Arguing That Exactions of Personal Property and Money Should Be Treated Just Like Exactions of Real Property for Fifth Amendment Purposes

At issue in this case was whether the U.S. Supreme Court should grant certiorari to decide whether the Takings Clause of the Fifth Amendment to the United States Constitution, as interpreted by the Court in Nollan v. California Coastal Comm’n, 483 U.S. 825 (1987), and Dolan v. City of Tigard, 512 U.S. 374 (1994), should apply to land-use permit conditions that exact, not real property (the context of Nollan and Dolan), but rather money and personal property from the property owner. The two-part Nollan-Dolan inquiry (“essential nexus” and “rough proportionality”) scrutinizes a land-use permit exaction to determine whether it is commensurate with the proposed development’s likely public impact.  If so, the exaction is a legitimate exercise of the police power.  However, if the exaction is unrelated to, or disproportionate with, the project’s likely public impact, it is a compensable taking.

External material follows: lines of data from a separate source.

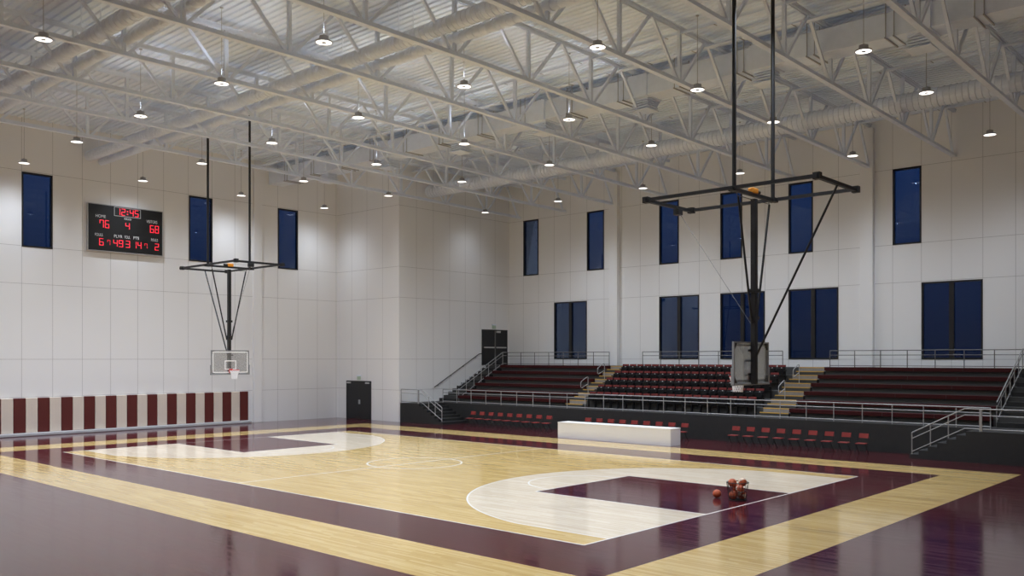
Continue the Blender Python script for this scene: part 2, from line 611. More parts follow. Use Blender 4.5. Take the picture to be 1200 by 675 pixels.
def exit_sign(label, axis, c, nrm, a, z):
    org = (c, a, z) if axis == 0 else (a, c, z)
    r = thing('exit_sign', label, 'sign', org)
    def Q(h, lo, hi, za, zb, name, m):
        lo, hi = sorted((nrm * lo, nrm * hi))
        (MB().bbox(lo, hi, -h, h, za, zb, 0.005) if axis == 0 else MB().bbox(-h, h, lo, hi, za, zb, 0.005)).build(name, m, r)
    Q(0.20, 0.0, 0.09, 0.30, 0.37, 'sign_housing', 'steel')
    Q(0.18, 0.03, 0.05, 0.06, 0.30, 'sign_panel', 'signgreen')
exit_sign('small green exit sign on the wall above the floor-level black double door', 1, YB, -1, -21.3, 2.52)
exit_sign('small green exit sign above the upper black door at the top of the stairs', 0, XB, 1, 22.5, 6.0)

# ------------------------------------------------------------------ roof trusses
def zbot(y): return 14.14 - 0.0118 * max(0.0, y + 1.0)
def ztop(y): return 16.02
NB = [1.85 + 3.75 * k for k in range(-7, 6)]            # bottom nodes -24.4 .. 20.6
NT = [3.725 + 3.75 * k for k in range(-8, 6)]           # top nodes -26.3 .. 22.5
def make_truss(x, label):
    r = thing('roof_truss', label, 'roof truss', (x, 0, 14.0), 0, 'roof trusses')
    O = (0, 0, 14.0)
    ys = [YF + 0.05, -1.0, YR - 0.05]
    mb = MB()
    for a, b in zip(ys, ys[1:]):
        mb.bar((0, a, zbot(a) + 0.0), (0, b, zbot(b)), 0.20, 0.035)
        for s in (-0.045, 0.045):
            mb.bar((s, a, zbot(a) + 0.075), (s, b, zbot(b) + 0.075), 0.03, 0.13)
    mb.build('bottom_chord', 'steel', r, O)
    mb = MB()
    mb.bar((0, ys[0], ztop(0) + 0.10), (0, ys[2], ztop(0) + 0.10), 0.20, 0.035)
    for s in (-0.045, 0.045):
        mb.bar((s, ys[0], ztop(0) + 0.03), (s, ys[2], ztop(0) + 0.03), 0.03, 0.13)
    mb.build('top_chord', 'steel', r, O)
    for y in NB:
        MB().bar((0, y, zbot(y) + 0.02), (0, y, ztop(y)), 0.125, 0.125).build('vertical_strut', 'steel', r, O)
    for y in NT:
        for s in (-1.875, 1.875):
            yb = y + s
            if yb < YF or yb > YR + 0.5: continue
            yb = min(yb, YR - 0.18)
            e = 0.10 if s > 0 else -0.10
            if y < YF + 0.2: continue
            MB().bar((0, yb - e, zbot(yb) + 0.06), (0, y + e * 0.6, ztop(y) + 0.02), 0.10, 0.10).build('diagonal_brace', 'steel', r, O)
    return r
TX = [0.1 + 4.07 * k for k in range(-4, 4)] + [16.6]
t0 = None
for i, x in enumerate(TX):
    lab = 'white steel roof truss, %s truss out from the scoreboard wall' % ORD[i + 1]
    if t0 is None:
        t0 = make_truss(x, lab)
    else:
        dup(t0, (x, 0, 14.0), label=lab)

# purlins along the hall
for y, wd, lab in ((5.6, 0.10, 'slim white roof purlin left of the wide one beside the rectangular duct'),
                   (7.55, 0.26, 'wide white roof purlin just left of the rectangular duct'),
                   (15.0, 0.20, 'white roof purlin between the rectangular duct and the right round duct'),
                   (22.5, 0.16, 'white roof purlin nearest the windowed wall')):
    r = thing('roof_purlin', lab, 'beam', ((XL + XR) / 2, y, 15.86), 0, 'roof purlins')
    L = (XR - XL) / 2 - 0.02
    if y > YB: pass
    x0 = -L if y < YB else XB + 0.02 - (XL + XR) / 2
    MB().box(x0, L, -wd / 2, wd / 2, 0, 0.02).build('bottom_flange', 'steel', r)
    MB().box(x0, L, -0.015, 0.015, 0.02, 0.10).build('beam_web', 'steel', r)
    x = x0 + 0.9
    while x < L:
        MB().bar((x, -wd / 2 - 0.02, -0.012), (x + 0.02, wd / 2 + 0.05, -0.012), 0.03, 0.02).build('clip', 'fixture', r)
        x += 2.03

# ------------------------------------------------------------------ ducts
def round_duct(label, x0, x1, y, z, r_, pitch, hang=True):
    r = thing('round_duct', label, 'duct', ((x0 + x1) / 2, y, z), 0, 'round air ducts')
    O = ((x0 + x1) / 2, y, z)
    prof = [(0.02, x0)]
    x = x0
    while x < x1:
        prof += [(r_, x), (r_, x + pitch * 0.80), (r_ * 1.09, x + pitch * 0.85), (r_ * 1.09, x + pitch * 0.95)]
        x += pitch
    prof += [(r_, x1), (0.02, x1)]
    mb = MB()
    n = 20
    vs, fs = [], []
    for rr, xx in prof:
        for i in range(n):
            th = 2 * PI * i / n
            vs.append((xx, y + rr * math.cos(th), z + rr * math.sin(th)))
    for k in range(len(prof) - 1):
        for i in range(n):
            j = (i + 1) % n
            fs.append((k * n + i, k * n + j, (k + 1) * n + j, (k + 1) * n + i))
    mb.add(vs, fs, 0, False)
    mb.build('duct_tube', 'duct', r, O)
    x = x0 + 1.3
    while hang and x < x1 - 0.5:
        h = MB().cyl((x, y, z + r_), (x, y, ZD), 0.012, 6)
        for i in range(n):
            a, b = 2 * PI * i / n, 2 * PI * (i + 1) / n
            rr = r_ * 1.11
            h.bar((x, y + rr * math.cos(a), z + rr * math.sin(a)), (x, y + rr * math.cos(b), z + rr * math.sin(b)), 0.03, 0.012)
        h.build('hanger', 'duct', r, O)
        x += 2.035 * 2
    return r
round_duct('larger corrugated round duct of the pair over mid court', XL + 0.05, 26.0, -2.55, 14.92, 0.25, 0.22)
round_duct('slimmer round duct running beside the larger one over mid court', XL + 0.05, 26.0, -1.88, 14.72, 0.18, 0.30)
round_duct('larger round duct of the far left pair under the roof', XL + 0.05, 20.0, -9.95, 14.92, 0.25, 0.30)
round_duct('slimmer round duct of the far left pair under the roof', XL + 0.05, 20.0, -9.28, 14.72, 0.18, 0.30)
round_duct('thick corrugated round duct along the windowed wall above the stands', XB + 0.05, 27.0, 16.4, 14.80, 0.38, 0.24)

DY0, DY1, DZ0, DZ1 = 8.55, 9.55, 14.98, 15.84
r = thing('rectangular_duct', 'rectangular white air duct with square diffusers under the roof', 'duct', (3, 9, DZ0))
O = (3, 9, DZ0)
MB().bbox(XL + 0.05, 26, DY0, DY1, DZ0, DZ1, 0.02).build('duct_body', 'duct', r, O)
for x in [-21.8 + 2.8 * k for k in range(17)]:
    mb = MB()
    for xx in (x, x + 0.28):
        mb.cyl((xx, DY0 - 0.05, DZ0 - 0.05), (xx, DY0 - 0.05, ZD), 0.018, 6)
        mb.cyl((xx, DY1 + 0.05, DZ0 - 0.05), (xx, DY1 + 0.05, ZD), 0.018, 6)
        mb.box(xx - 0.02, xx + 0.02, DY0 - 0.12, DY1 + 0.12, DZ0 - 0.05, DZ0 - 0.005)
    mb.build('trapeze_hanger', 'fixture', r, O)
for x in (15.6, 9.95, 4.4, -1.2, -6.8, -12.4, -18.0):
    MB().bbox(x - 0.46, x + 0.46, DY0 - 0.08, DY1 + 0.08, DZ0 - 0.03, DZ1 + 0.04, 0.01).build('duct_collar', 'duct', r, O)
    mb = MB()
    for q in range(4):
        z = DZ0 - 0.04 - 0.1 * q
        mb.box(x - 0.36 - 0.015 * q, x + 0.36 + 0.015 * q, 8.72 - 0.015 * q, 9.38 + 0.015 * q, z - 0.07, z - (0.0 if q == 0 else 0.02))
    mb.box(x - 0.3, x + 0.3, 8.8, 9.3, DZ0 - 0.5, DZ0 - 0.03)
    d = mb.build('diffuser', 'duct', r, O)
    MB().bbox(x - 0.44, x + 0.44, 8.64, 9.46, DZ0 - 0.53, DZ0 - 0.49, 0.01).build('diffuser_plate', 'steel', r, O)

# ------------------------------------------------------------------ pendant lamps
LX = [-21.85, -15.45, -9.2, -2.95, 3.1, 9.02, 14.98]
LY = [-12.3, -6.4, -0.4, 5.55, 11.5, 19.75]
LZ = 13.66
DZL = ZD - LZ
def photometric(name, power, col, sgn, n_exp):
    """point lamp with the light spread of its optic: a soft downward beam (cos^n), or an added batwing fill for the ceiling (1/cos^3 out to 66 degrees)"""
    li = bpy.data.lights.new(name, 'POINT')
    li.energy = power
    li.color = col
    li.shadow_soft_size = 0.03 if n_exp else 0.22
    li.use_nodes = True
    n, l = li.node_tree.nodes, li.node_tree.links
    e = n['Emission']
    t = n.new('ShaderNodeTexCoord')
    x = n.new('ShaderNodeSeparateXYZ')
    l.new(t.outputs['Normal'], x.inputs[0])
    def m(op, a, c=0.0):
        k = n.new('ShaderNodeMath')
        k.operation = op
        for i, v in enumerate((a, c)):
            if isinstance(v, (int, float)): k.inputs[i].default_value = v
            else: l.new(v, k.inputs[i])
        return k.outputs[0]
    c = m('MAXIMUM', m('MULTIPLY', x.outputs[2], float(sgn)), 0.0)
    if n_exp:
        st = m('POWER', c, n_exp)
    else:
        k = n.new('ShaderNodeMapRange')
        k.interpolation_type = 'SMOOTHSTEP'
        for i, v in ((1, 0.50), (2, 0.85), (3, 0.0), (4, 1.0)): k.inputs[i].default_value = v
        l.new(c, k.inputs[0])
        st = m('MULTIPLY', m('DIVIDE', 1.0, m('POWER', m('MAXIMUM', c, 0.2), 3.0)), k.outputs[0])
    l.new(st, e.inputs['Strength'])
    return li
LWX = [0.47, 2.1, 1.25, 1.10, 1.10, 1.10, 1.0]       # dimming of each line of lamps
LWY = [0.8, 1.0, 1.0, 1.0, 0.9, 0.8]
LWS = {(1, 5): 0.08, (1, 4): 0.12, (1, 3): 0.55, (2, 4): 1.3, (0, 4): 0.8, (5, 0): 1.9, (6, 0): 2.2}
DIM = {}
def dimmed(k):
    k = round(k, 3)
    if k not in DIM:
        DIM[k] = photometric('downlight', BEAM * k, LAMPCOL, -1, BEAMEXP)
    return DIM[k]
FILLDATA = photometric('ceiling_fill', CEILFILL, (0.84, 0.95, 1.16), 1, None)
l0 = None
rowname = ['sixth', 'fifth', 'fourth', 'third', 'second', 'first']
for iy, y in enumerate(LY):
    for ix, x in enumerate(LX):
        if x < XB + 0.5 and y > YB - 0.5: continue
        lab = 'white disc pendant light, %s from scoreboard wall in the %s row from the windowed wall' % (ORD[ix] if iy == 5 else ORD[ix + 1], rowname[iy])
        if l0 is None:
            l0 = thing('pendant_light', lab, 'ceiling light', (x, y, LZ), 0, 'disc pendant lights')
            MB().cyl((0, 0, 0.24), (0, 0, DZL), 0.010, 6).build('rod', 'fixture', l0)
            MB().lathe([(0.0, DZL), (0.06, DZL), (0.06, DZL - 0.03), (0.0, DZL - 0.03)], 12).build('canopy', 'fixture', l0)
            MB().lathe([(0.0, 0.24), (0.035, 0.24), (0.05, 0.20), (0.14, 0.195), (0.145, 0.06), (0.25, 0.045), (0.265, 0.02), (0.265, 0.0), (0.245, -0.004), (0.242, 0.012), (0, 0.012)], 28).build('housing', 'fixture', l0)
            MB().lathe([(0.075, 0.002), (0.24, 0.002)], 28).build('light_ring', 'lamp', l0)
            MB().lathe([(0.072, 0.010), (0.072, -0.008), (0.0, -0.012)], 20).build('hub', 'fixture', l0)
            lo = bpy.data.objects.new('lamp', photometric('downlight', BEAM, LAMPCOL, -1, BEAMEXP))
            COL.objects.link(lo)
            lo.parent = l0
            lo.location = (0, 0, -0.03)
        else:
            lp = dup(l0, (x, y, LZ), label=lab)
            for ch in lp.children:
                if ch.type == 'LIGHT':
                    ch.data = dimmed(LWX[ix] * LWY[iy] * LWS.get((ix, iy), 1.0))
            if -7 < y < 6 and -10 < x < 4:
                up = bpy.data.objects.new('ceiling_fill', FILLDATA)  # unseen fill lamp added above the housing to brighten the roof deck
                COL.objects.link(up)
                up.parent = lp
                up.location = (0.0, 0, 0.30)

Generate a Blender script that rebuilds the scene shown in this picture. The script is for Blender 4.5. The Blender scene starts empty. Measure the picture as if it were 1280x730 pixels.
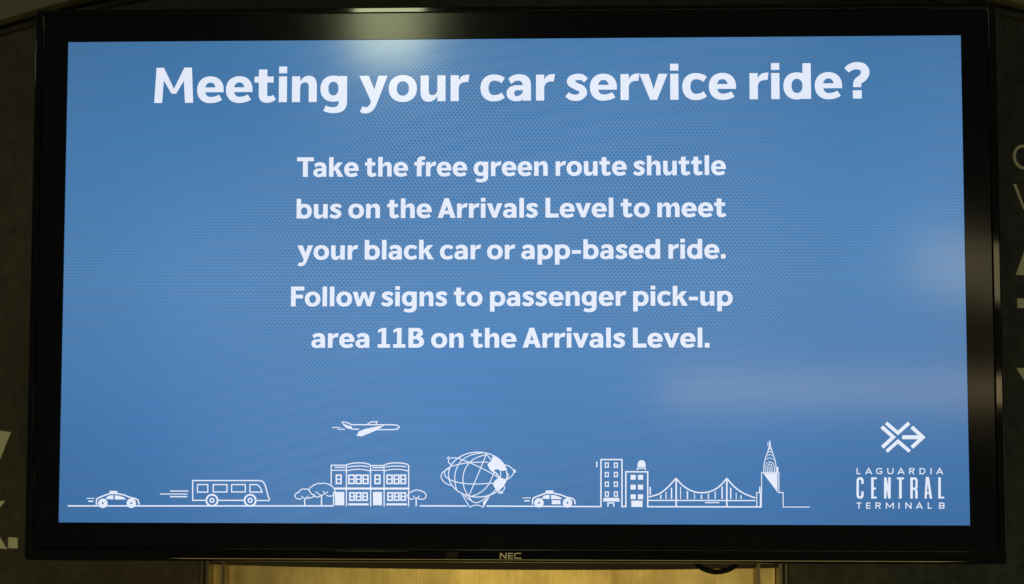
import bpy, math
from mathutils import Vector, Matrix

# ---------------------------------------------------------------- camera
Z0 = 2.0                      # height of the screen's centre above the floor
F = 2000.0                    # focal length in photo pixels (1280 wide)
CX, CY, CZ = 0.06808467, -0.14087695, 1.79733491      # camera: right, up, out of the screen plane
ROWS = [(0.99933679, 0.00063900, -0.03640830),
        (0.00190491, 0.99755958, 0.06979438),
        (0.03636405, -0.06981745, 0.99689677)]
SW, SH = 1.018, 0.54885       # active picture area, metres
sc = bpy.context.scene


def L2W(x, y, out=0.0):
    """screen-plane coordinates (right, up, towards the viewer) -> world"""
    return Vector((x, -out, y + Z0))


axes = [Vector((r[0], -r[2], r[1])) for r in ROWS]
cam_d = bpy.data.cameras.new('camera')
cam = bpy.data.objects.new('camera', cam_d)
sc.collection.objects.link(cam)
CAM = L2W(CX, CY, CZ)
m = Matrix.Identity(4)
for i in range(3):
    for j in range(3):
        m[j][i] = axes[i][j]
    m[i][3] = CAM[i]
cam.matrix_world = m
cam_d.sensor_width = 36.0
cam_d.lens = F * 36.0 / 1280.0
cam_d.clip_end = 200
cam_d.clip_start = 0.05
cam_d.dof.use_dof = True
cam_d.dof.focus_distance = 1.80
cam_d.dof.aperture_fstop = 4.5
sc.camera = cam

# ---------------------------------------------------------------- world, lamps, exposure
sc.view_settings.view_transform = 'Standard'
sc.view_settings.look = 'None'
sc.view_settings.exposure = 0.0
sc.view_settings.gamma = 1.0
w = bpy.data.worlds.new('World')
sc.world = w
w.use_nodes = True
w.node_tree.nodes['Background'].inputs[0].default_value = (0.92, 1.0, 0.82, 1)
w.node_tree.nodes['Background'].inputs[1].default_value = 0.030


def mirror_point(px, py, D):
    """where the glass shows a thing that hangs D metres out in the hall"""
    S = on_screen(px, py)
    s = Vector((S[0], 0, S[1] + Z0))
    d = s - CAM
    d.y = -d.y
    t = D / abs(d.y)
    return s + d * t


def ray(px, py):
    v = Vector(((px - 640) / F, -(py - 365) / F, -1.0))
    return axes[0] * v.x + axes[1] * v.y + axes[2] * v.z


def at_depth(px, py, y):
    d = ray(px, py)
    return CAM + d * ((y - CAM.y) / d.y)


def on_screen(px, py):
    p = at_depth(px, py, 0.0)
    return (p.x, p.z - Z0)


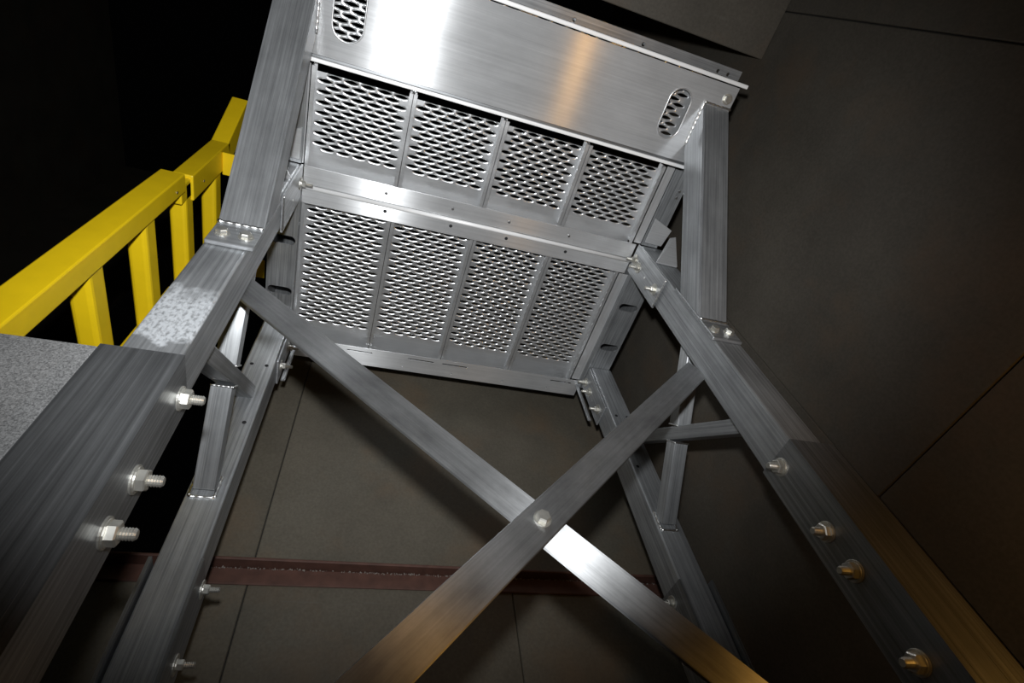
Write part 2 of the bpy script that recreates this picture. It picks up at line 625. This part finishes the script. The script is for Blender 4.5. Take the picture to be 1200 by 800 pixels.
# ---- knee braces carrying the front edge of the deck
ZP = 1.78                        # underside of the front beam
kn = {}
for side, x0, x1 in (('l', -0.362, -0.262), ('r', 0.956, 1.056)):
    yb, zb, yt, zt = 0.62, 1.232, 0.105, 1.779      # front-face line, bottom and top
    d = Vector((0, yt - yb, zt - zb)).normalized()
    th = 0.106
    n = Vector((0, d.z, -d.y))                       # into the tube, away from the camera side
    # side outline in (y, z): mitred at both ends
    ytr = yt + th / abs(n.y) * 1.0 * abs(1) if False else None
    # rear line = front line + th*n ; find its crossing with z = zt and with y = 0.62
    q = Vector((0, yb, zb)) + n * th
    s_top = (zt - q.z) / d.z
    q_top = q + d * s_top
    s_bot = (yb - q.y) / d.y
    q_bot = q + d * s_bot
    pts = [(yb, zb), (yt, zt), (q_top.y, zt), (yb, q_bot.z)]
    P0 = W(0, yb, zb)
    m = frame(P0, P0 + d, Vector((1, 0, 0)))         # local X along the tube, local Z = +X world
    inv = m.inverted()
    bm = bmesh.new()
    A = [bm.verts.new(inv @ W(x0, y, z)) for y, z in pts]
    B = [bm.verts.new(inv @ W(x1, y, z)) for y, z in pts]
    bm.faces.new(A); bm.faces.new(B[::-1])
    for i in range(4):
        bm.faces.new((A[i], A[(i + 1) % 4], B[(i + 1) % 4], B[i]))
    bmesh.ops.recalc_face_normals(bm, faces=list(bm.faces))
    bmesh.ops.bevel(bm, geom=list(bm.edges), offset=0.004, segments=2, affect='EDGES')
    kn[side] = link('knee_brace', mesh_from(bm, 'knee_brace'), ALU, m, plat)
    bp_ = abox('base_plate', kn[side], x0, x1, 0.619, 0.629, 1.135, 1.42, ALU, 'x', 0.0015)
    for bx in (x0 + 0.024, x1 - 0.026):
        put('bolt', HEAD, ZINC, bp_ if False else kn[side], (bx, 0.619, 1.178), (0, -1, 0), bx * 9)
    weld('weld_bead', kn[side], [(x0, 0.617, 1.231), (x1, 0.617, 1.231)], 0.0045)
    weld('weld_bead', kn[side], [(x0, yt - 0.003, zt - 0.003), (x1, yt - 0.003, zt - 0.003)], 0.004)
    xi = x1 if side == 'l' else x0
    weld('weld_bead', kn[side], [(xi, yt, zt - 0.003), (xi, q_top.y, zt - 0.003)], 0.004)

# ---- flat X braces between the front legs
cx, cz = 0.355, 0.556
ang = math.radians(43.4)
dx, dz = math.cos(ang), math.sin(ang)


def brace(y0, y1, s, xa, xb, wd):
    p0 = W(xa, (y0 + y1) / 2, cz + s * (xa - cx) * dz / dx)
    p1 = W(xb, (y0 + y1) / 2, cz + s * (xb - cx) * dz / dx)
    return bar('cross_brace', plat, p0, p1, wd, y1 - y0, ALU_BRACE, Vector((0, 1, 0)), 0.0015, 1)


b1 = brace(0.7385, 0.7475, -1, -0.315, 1.02, 0.071)
b2 = brace(0.7285, 0.7375, 1, -0.255, 0.962, 0.068)
put('bolt', HEAD, ZINC, b2, (cx, 0.7285, cz), (0, -1, 0), 0.2)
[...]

In this case, the Petitioner, West Linn Corporate Park L.L.C. (“WLCP”), spent over $824,000 and dedicated personal property to complete many off-site public improvement projects required by respondent, the city of West Linn, Oregon (“the City”) as conditions to build its corporate office park.  These projects included expanding the city’s waterline and improving traffic intersections.  WLCP sought compensation from West Linn under Nollan-Dolan, arguing primarily that its offsite public improvement duties far exceeded its development’s likely public impact. The federal Court of Appeals for the Ninth Circuit summarily concluded that Nollan-Dolan applied only to real-property exactions and therefore dismissed WLCP’s federal takings claim.


In its brief, NELF argued that the Nollan-Dolan standard of review should apply to any permit condition that exacts any kind of private property.  The standard should not be limited to  exactions of real property, contrary to the Ninth Circuit’s holding below.  NELF argued that the Nollan-Dolan standard embodies the core principle of distributive fairness in the allocation of social costs that animates the Court’s takings jurisprudence.  Under this principle, no one property owner should be singled out to bear the burden of a social cost that should be shared instead by the general public, whether through general taxation or through the payment of just compensation to the property owner.  The Nollan-Dolan standard serves this core principle of distributive justice by limiting the government’s permitting power to the imposition of permit conditions that are commensurate with the likely public harm or impact that the property owner may cause.  Under Nollan-Dolan, an exaction that is unrelated to, or disproportionate with, the likely public impact of a land-use development is a compensable taking. To give full effect to this constitutional requirement of economic parity between the impact and the exaction, it should not matter what kind of property the government seeks to exact from the property owner.  What matters is whether the value and use of the property exacted are commensurate with the development’s likely public impact.

NELF also argued that an inclusive application of the Nollan-Dolan standard is necessary to address the Court’s concern that, in the land-use permit process, “there is heightened risk that the purpose [of the permit conditions] is avoidance of the compensation requirement [under the Takings Clause], rather than the stated police-power objective.”  Nollan, 483 U.S. at 841.  The potential for abuse of the police power inheres in the discretionary, adjudicative permit approval process, an ad hoc, monopoly power that is typically unaccountable to the political process and is generally subject to deferential judicial review.  Under those insulating circumstances, where local government has the discretion to deny a permit altogether, it may abuse its power by singling out a property owner with unduly burdensome permit conditions that may serve primarily to coerce the forfeiture of private property without just compensation. 

Unfortunately, the Supreme Court denied certiorari on November 14, 2011.